A longer-term concern is the slump in the overall number of trains that were due to run.
On a typical day between October and December 2022, 4,000 fewer trains ran than in the same period three years earlier. That represents a decline of 19.2 per cent.
Some of these cancellations were attributable to the repeated strikes between 1 October and 27 December, mainly involving members of the RMT union. The first strike day, also involving the train drivers’ union, Aslef, saw 87 per cent of planned trains cancelled.
On other RMT national strike days, around four in five trains were typically cancelled.
Even on days before or after strikes disruption was significant. On 15 December, between two 48-hour blocks of RMT strikes, 32 per cent of trains – almost one in three – were cancelled.
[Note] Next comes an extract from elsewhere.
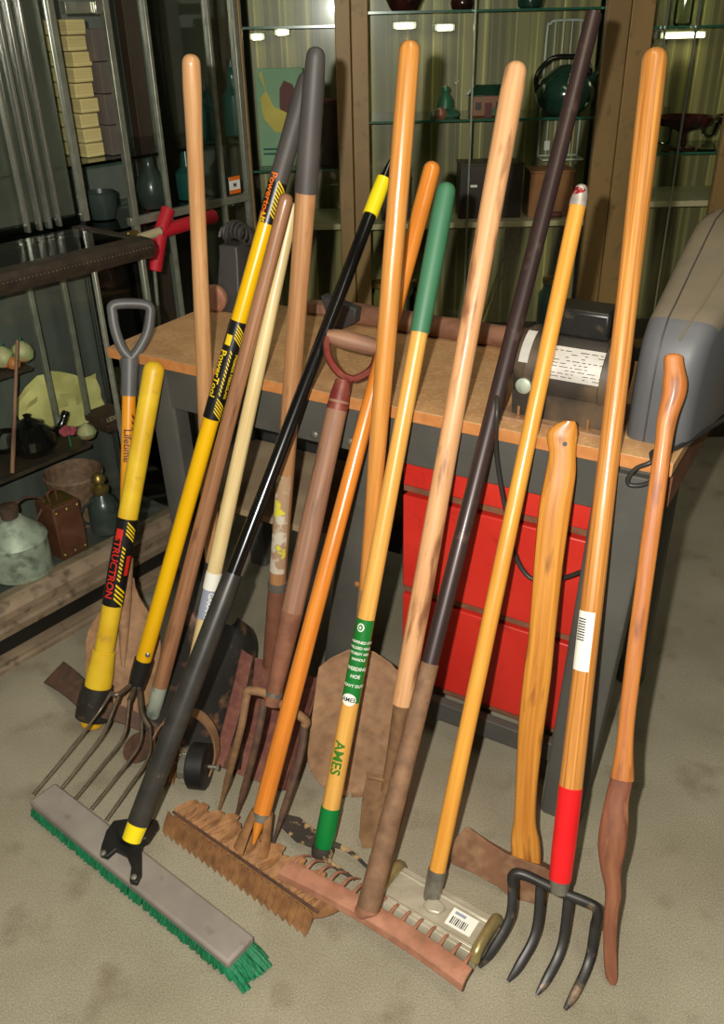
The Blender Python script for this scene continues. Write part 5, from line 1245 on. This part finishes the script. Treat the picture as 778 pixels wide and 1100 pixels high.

But the number of trains cancelled because of industrial action is dwarfed by the overall reduction in available trains due to cuts in scheduled services.
A portion of the shrinking schedules was due to emergency timetables on Avanti West Coast and TransPennine Express that were brought in due to chronic shortages of crew. Avanti ran 26 per cent fewer trains in the final three months of 2024 compared with the same spell in 2021.
More widely, though, the number of daily trains has reduced with cutbacks to some commuter services and intercity expresses at times of low demand.
A spokesperson for the Department for Transport said: “We are working closely with train operators to ensure disruption is kept to a minimum and long-term solutions are put in place including the swift recruitment and training of new drivers.”